Renewable Energy Costs

By GROVER G. NORQUIST & PATRICK GLEASON
Renewable energy standards are intended to drive up energy costs, the authors write.
It’s been a rough two years for global warming alarmists.

Cap and trade failed in 2009, despite the fact that Democrats controlled the House, Senate and White House. The recent United Nations summit produced an agreement that means little — with countries like Canada dropping off an extension of the Kyoto Protocol. Meanwhile, high unemployment and economic woes are drawing public attention from environmental issues.

Groups like the Sierra Club and Greenpeace, left in the legislative wilderness, must be wondering where to go from here.

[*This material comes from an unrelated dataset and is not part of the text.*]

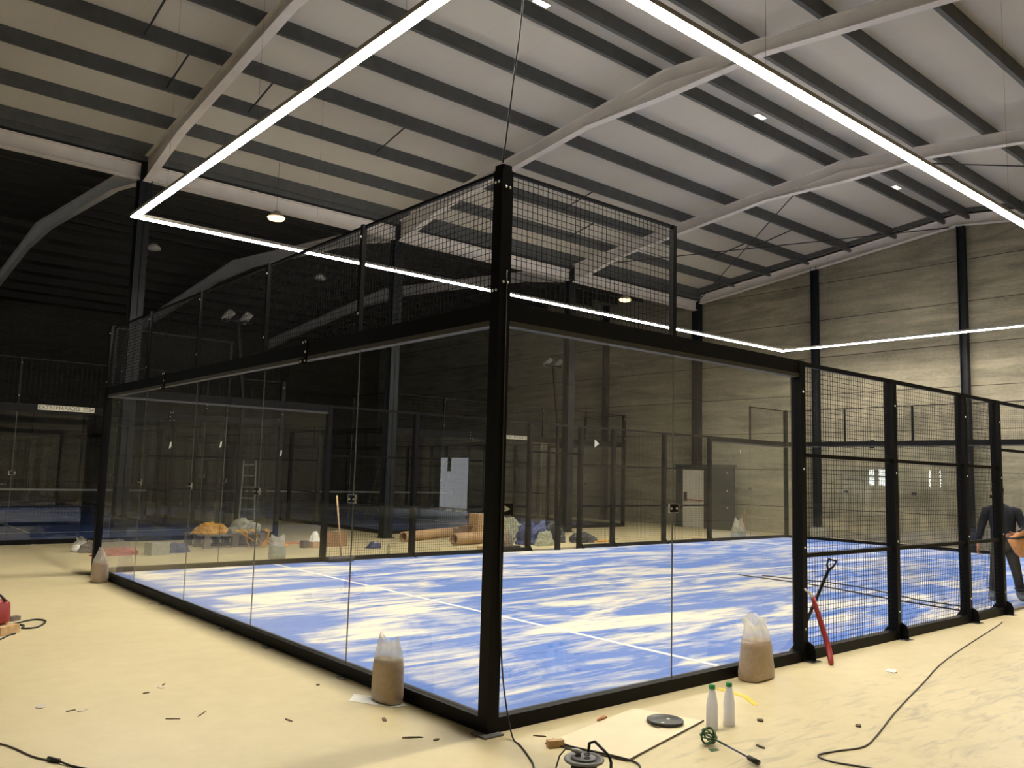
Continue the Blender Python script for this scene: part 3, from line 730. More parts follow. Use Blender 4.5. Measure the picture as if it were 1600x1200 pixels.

The consensus among Democratic offices on Capitol Hill is that the best hope for their agenda — now that cap and trade is dead for good — is to pass a national renewable energy standard. This would require utility companies to produce a certain percentage of electricity from renewable sources.

Thankfully, we have the states — those “50 laboratories of democracy,” as Supreme Court Justice Louis Brandeis called them — to show us that this mandate, like cap and trade, would drive up electricity bills for families, increase costs for employers and destroy jobs — and likely be unfeasible, to boot.

A renewable energy standard is nothing new. In fact, 29 states and the District of Columbia have a binding renewable energy standard on the books. The Democratic election waves of 2006 and 2008 swept in many liberal state legislators who, though they hadn’t run on it, passed renewable energy mandates once in office.

We’ve now had a few years to see some of the results. It isn’t pretty for taxpayers or the economy.

Renewable energy standards, by design, are intended to drive up energy costs — requiring utilities to use more expensive and often less reliable sources of energy. Not surprisingly, such laws have hit ratepayers hard. States that have a binding RES now have electricity costs that are 39 percent higher than states that don’t have a binding RES.

Suffolk University’s Beacon Hill Institute has examined the effects of these mandates in individual states, and the results don’t get better. The RES in North Carolina, one of 2012’s key battleground states, is projected to reduce real disposable income by $56.8 million and likely be responsible for the loss of 3,592 jobs by 2021.